Upper Tribunal hearing
17. I heard submissions from both parties. I do not consider that the First-tier Judge erred based on the very limited evidence before him in deciding that there was no evidence which should cause him to reopen the 2017 findings in Judge Shand's decision. The asylum and humanitarian protection claims, as well as any Article 3 ECHR claim, are bound to fail.
18. Nor is there any merit in the submissions under paragraph 298(i)(d).
19. I am satisfied, however, that the First-tier Judge failed properly to apply paragraph 298(i)(c) of the Rules, which at the material time was as follows:
"298. The requirements to be met by a person seeking indefinite leave to remain in the United Kingdom as the child of a parent?present and settled in the United Kingdom are that he:
(i) Is seeking to remain with a parent?in one of the following circumstances:
?(c) one parent is present and settled in the United Kingdom and has had sole responsibility for the child's upbringing or the child normally lives with this parent and not their other parent; ?and
(ii) Has or had limited leave to enter or remain in the United Kingdom, and
(a) Is under the age of 18; ? and
(iii) Is not leading an independent life, is unmarried, and has not formed an independent family unit; and [all other qualifications not disputed]."
[Emphasis added]
20. The findings in Judge Cameron's decision establish that these children normally live with their father, and not their other parent.
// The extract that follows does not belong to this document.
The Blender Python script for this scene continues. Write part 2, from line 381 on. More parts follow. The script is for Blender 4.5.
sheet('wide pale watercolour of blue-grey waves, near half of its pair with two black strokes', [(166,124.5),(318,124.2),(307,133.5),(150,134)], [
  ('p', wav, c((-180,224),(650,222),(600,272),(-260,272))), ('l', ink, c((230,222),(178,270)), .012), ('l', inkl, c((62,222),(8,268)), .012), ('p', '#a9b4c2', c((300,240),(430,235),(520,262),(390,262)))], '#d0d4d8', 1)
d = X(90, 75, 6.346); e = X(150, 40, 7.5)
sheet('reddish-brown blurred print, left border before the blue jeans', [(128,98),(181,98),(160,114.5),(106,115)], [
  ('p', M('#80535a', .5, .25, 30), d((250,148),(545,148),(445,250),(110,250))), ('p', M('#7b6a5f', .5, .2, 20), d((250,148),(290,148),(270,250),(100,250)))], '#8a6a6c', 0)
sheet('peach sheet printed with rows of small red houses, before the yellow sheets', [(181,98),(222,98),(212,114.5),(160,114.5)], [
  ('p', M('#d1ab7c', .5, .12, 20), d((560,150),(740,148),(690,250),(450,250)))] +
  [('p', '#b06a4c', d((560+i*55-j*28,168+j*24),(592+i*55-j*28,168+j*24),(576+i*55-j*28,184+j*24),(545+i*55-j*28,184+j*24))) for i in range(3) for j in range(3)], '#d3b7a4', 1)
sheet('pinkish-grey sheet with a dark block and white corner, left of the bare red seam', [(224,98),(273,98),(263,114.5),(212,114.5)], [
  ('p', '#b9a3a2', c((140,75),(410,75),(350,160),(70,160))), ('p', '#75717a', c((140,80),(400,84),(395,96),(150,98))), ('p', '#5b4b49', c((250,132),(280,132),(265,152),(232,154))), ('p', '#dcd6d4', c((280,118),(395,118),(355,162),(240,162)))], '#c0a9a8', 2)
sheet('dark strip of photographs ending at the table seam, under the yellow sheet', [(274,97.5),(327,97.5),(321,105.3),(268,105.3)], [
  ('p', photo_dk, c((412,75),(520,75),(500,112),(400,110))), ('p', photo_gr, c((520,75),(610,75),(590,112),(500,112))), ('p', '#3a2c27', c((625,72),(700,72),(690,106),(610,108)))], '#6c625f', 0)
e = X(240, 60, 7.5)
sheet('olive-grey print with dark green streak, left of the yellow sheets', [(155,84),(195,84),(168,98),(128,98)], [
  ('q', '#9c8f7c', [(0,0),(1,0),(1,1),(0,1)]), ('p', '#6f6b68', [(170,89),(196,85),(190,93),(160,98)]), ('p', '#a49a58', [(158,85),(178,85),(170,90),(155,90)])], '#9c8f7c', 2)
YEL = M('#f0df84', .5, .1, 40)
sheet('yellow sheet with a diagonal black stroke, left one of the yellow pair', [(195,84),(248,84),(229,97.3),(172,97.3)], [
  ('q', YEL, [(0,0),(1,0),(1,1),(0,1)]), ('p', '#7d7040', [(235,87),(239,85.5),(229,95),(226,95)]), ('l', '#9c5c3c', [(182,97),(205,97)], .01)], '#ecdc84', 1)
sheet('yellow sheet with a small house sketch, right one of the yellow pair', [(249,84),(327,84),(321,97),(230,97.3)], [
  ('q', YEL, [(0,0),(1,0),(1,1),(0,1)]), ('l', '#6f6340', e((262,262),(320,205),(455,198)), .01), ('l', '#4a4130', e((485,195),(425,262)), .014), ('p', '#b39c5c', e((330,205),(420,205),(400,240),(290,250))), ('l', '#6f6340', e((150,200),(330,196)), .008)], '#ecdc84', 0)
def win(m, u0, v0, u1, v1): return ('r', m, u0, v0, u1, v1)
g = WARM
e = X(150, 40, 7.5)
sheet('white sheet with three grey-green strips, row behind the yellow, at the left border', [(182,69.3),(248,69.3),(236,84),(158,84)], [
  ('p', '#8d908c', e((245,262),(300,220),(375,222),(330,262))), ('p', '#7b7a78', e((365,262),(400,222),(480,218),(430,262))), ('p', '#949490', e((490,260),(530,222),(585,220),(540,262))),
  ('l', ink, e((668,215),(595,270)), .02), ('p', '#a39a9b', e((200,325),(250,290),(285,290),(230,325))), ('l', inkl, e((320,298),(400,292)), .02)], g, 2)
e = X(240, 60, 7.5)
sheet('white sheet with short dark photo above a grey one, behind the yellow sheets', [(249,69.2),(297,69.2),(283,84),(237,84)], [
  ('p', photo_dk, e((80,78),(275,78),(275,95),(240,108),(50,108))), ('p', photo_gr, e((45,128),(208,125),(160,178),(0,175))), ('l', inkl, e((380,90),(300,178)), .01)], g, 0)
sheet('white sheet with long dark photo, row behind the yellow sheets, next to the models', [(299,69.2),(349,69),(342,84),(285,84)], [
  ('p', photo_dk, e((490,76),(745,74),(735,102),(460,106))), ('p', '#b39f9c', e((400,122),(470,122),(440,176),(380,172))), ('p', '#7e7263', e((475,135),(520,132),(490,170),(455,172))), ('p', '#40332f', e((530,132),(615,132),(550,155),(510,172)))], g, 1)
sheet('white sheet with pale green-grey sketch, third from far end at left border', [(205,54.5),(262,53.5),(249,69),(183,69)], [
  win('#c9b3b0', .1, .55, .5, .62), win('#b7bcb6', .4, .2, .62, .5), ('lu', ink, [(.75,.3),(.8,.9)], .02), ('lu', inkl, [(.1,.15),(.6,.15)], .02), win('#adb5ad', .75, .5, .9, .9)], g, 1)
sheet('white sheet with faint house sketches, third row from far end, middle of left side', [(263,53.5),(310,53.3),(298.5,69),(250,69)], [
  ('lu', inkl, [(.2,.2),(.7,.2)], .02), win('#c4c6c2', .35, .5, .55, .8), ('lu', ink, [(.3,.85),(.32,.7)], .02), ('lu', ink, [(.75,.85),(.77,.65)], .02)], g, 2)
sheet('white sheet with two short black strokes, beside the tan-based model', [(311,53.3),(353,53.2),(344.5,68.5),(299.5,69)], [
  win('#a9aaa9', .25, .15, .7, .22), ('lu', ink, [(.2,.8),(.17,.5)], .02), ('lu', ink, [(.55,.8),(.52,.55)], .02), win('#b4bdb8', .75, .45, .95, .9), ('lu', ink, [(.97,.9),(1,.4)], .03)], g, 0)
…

They have had limited leave to enter and are all minors who do not lead an independent life, and so on. There is no issue about their father's ability to accommodate or maintain them.
21. On that basis, as Mr Clarke agreed at the hearing, these children are entitled to indefinite leave to remain in the United Kingdom.


DECISION

22. For the foregoing reasons, my decision is as follows:

The making of the previous decision involved the making of an error on a point of law.
I set aside the previous decision. I remake the decision by allowing the appeals under paragraph 287(i)(c) of the Immigration Rules HC 395 (as amended) on human rights grounds only.